3D scene scripts
◇ ◇ ◇

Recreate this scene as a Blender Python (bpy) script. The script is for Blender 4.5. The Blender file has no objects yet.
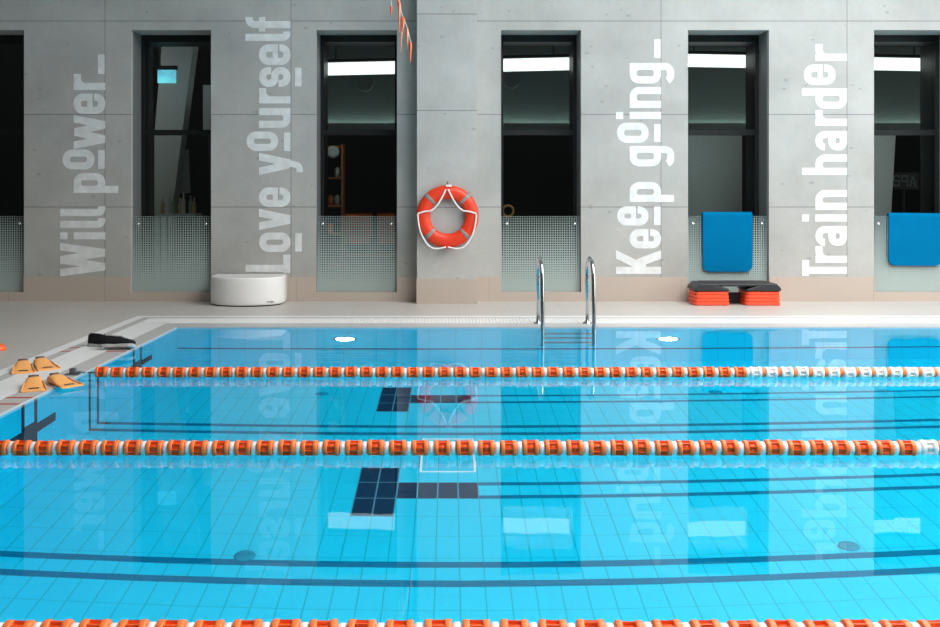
import bpy, bmesh, math, random
from mathutils import Vector, Matrix
random.seed(7)
S = bpy.context.scene
COL = S.collection
PI = math.pi

# ------------------------------------------------------------------ camera
cam = bpy.data.cameras.new('camera')
cam.sensor_width = 36.0
cam.lens = 36.0 * 1000 / 940
cam.shift_x = 20 / 940
cam.shift_y = -121.5 / 940
cam.clip_end = 200
co = bpy.data.objects.new('camera', cam)
co.location = (0, 0, 1.366)
co.rotation_euler = (PI / 2, 0, 0)
COL.objects.link(co)
S.camera = co

# ------------------------------------------------------------------ world, lights, exposure
S.view_settings.view_transform = 'Standard'
S.view_settings.look = 'None'
S.view_settings.exposure = 0.0
S.view_settings.gamma = 1.0
S.view_settings.use_curve_mapping = False
W = bpy.data.worlds.new('hall_daylight')
S.world = W
W.use_nodes = True
wn = W.node_tree.nodes; wl = W.node_tree.links
bg = wn['Background']
tc = wn.new('ShaderNodeTexCoord')
sep = wn.new('ShaderNodeSeparateXYZ'); wl.new(tc.outputs['Generated'], sep.inputs[0])
ramp = wn.new('ShaderNodeValToRGB'); wl.new(sep.outputs['Z'], ramp.inputs[0])
ramp.color_ramp.elements[0].position = 0.0; ramp.color_ramp.elements[0].color = (0.20, 0.21, 0.21, 1)
ramp.color_ramp.elements[1].position = 0.75; ramp.color_ramp.elements[1].color = (0.92, 1.0, 0.99, 1)
wl.new(ramp.outputs[0], bg.inputs['Color'])
bg.inputs['Strength'].default_value = 0.24

def area(name, loc, rot, sx, sy, power, color=(1, 1, 1)):
    l = bpy.data.lights.new(name, 'AREA'); l.shape = 'RECTANGLE'; l.size = sx; l.size_y = sy
    l.energy = power; l.color = color
    o = bpy.data.objects.new(name, l); o.location = loc; o.rotation_euler = rot
    COL.objects.link(o); return o
# glazed side of the hall on the right, and the skylight over the right half of the pool
area('window_daylight', (12.5, 6.2, 3.2), (0, math.radians(80), 0), 5.0, 10.5, 700, (1.0, 0.99, 0.97))
area('skylight', (5.0, 5.6, 6.4), (0, 0, 0), 7.6, 9.0, 1450, (1.0, 1.0, 1.0))

area('added_pool_fill', (3.5, 0.76, -0.8), (math.radians(90), 0, 0), 13.0, 0.6, 300, (0.9, 1.0, 1.0))  # fill added at the near underwater wall to brighten the far wall
area('added_room_fill_right', (5.4, 13.9, 4.1), (math.radians(-20), 0, 0), 0.6, 0.6, 14, (1.0, 0.97, 0.92))  # added out-of-view fill that brightens the right leaning column
area('added_room_fill_left', (-5.2, 14.0, 4.1), (math.radians(-20), 0, 0), 0.6, 0.6, 20, (1.0, 0.97, 0.92))  # unseen fill added to lift the left leaning column

# ------------------------------------------------------------------ material helpers
def new_mat(name):
    m = bpy.data.materials.new(name); m.use_nodes = True
    nt = m.node_tree
    return m, nt, nt.nodes['Principled BSDF']

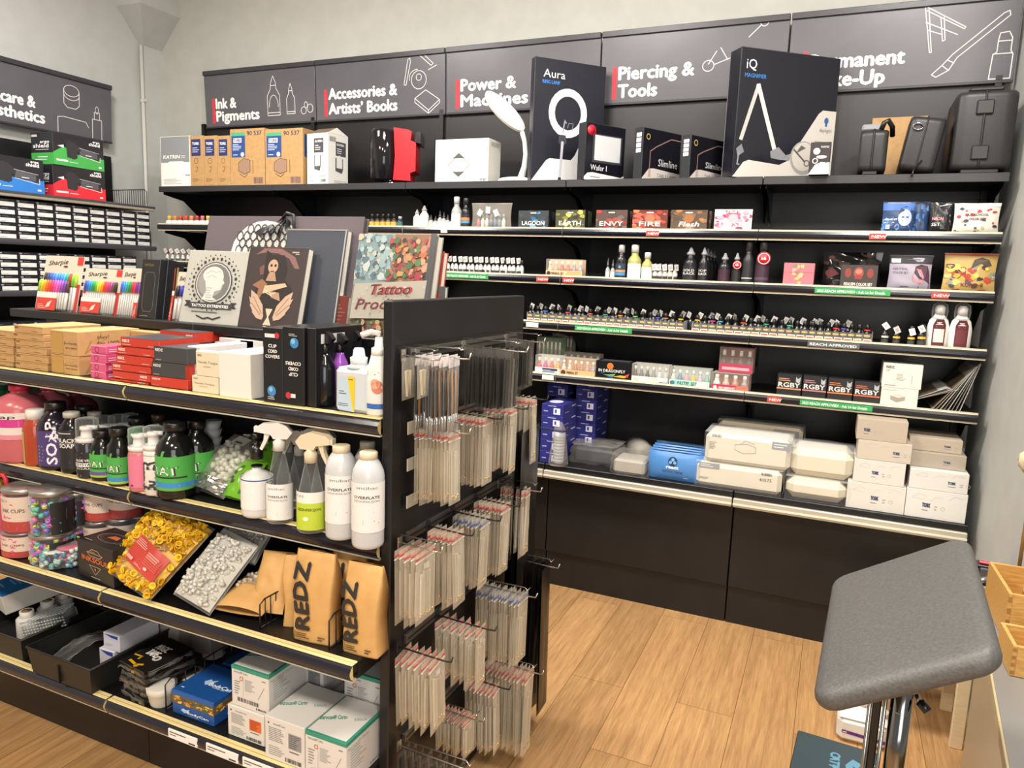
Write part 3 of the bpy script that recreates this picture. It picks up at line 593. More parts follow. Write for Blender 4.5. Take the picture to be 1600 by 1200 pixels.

◇ ◇ ◇

Stop after the line containing "S.camera = co": copy the records exactly from the first line up to there, leaving pictures out.

Solution to the exercise:
Recreate this scene as a Blender Python (bpy) script. The script is for Blender 4.5. The Blender file has no objects yet.
import bpy, bmesh, math, random
from mathutils import Vector, Matrix
random.seed(7)
S = bpy.context.scene
COL = S.collection
PI = math.pi

# ------------------------------------------------------------------ camera
cam = bpy.data.cameras.new('camera')
cam.sensor_width = 36.0
cam.lens = 36.0 * 1000 / 940
cam.shift_x = 20 / 940
cam.shift_y = -121.5 / 940
cam.clip_end = 200
co = bpy.data.objects.new('camera', cam)
co.location = (0, 0, 1.366)
co.rotation_euler = (PI / 2, 0, 0)
COL.objects.link(co)
S.camera = co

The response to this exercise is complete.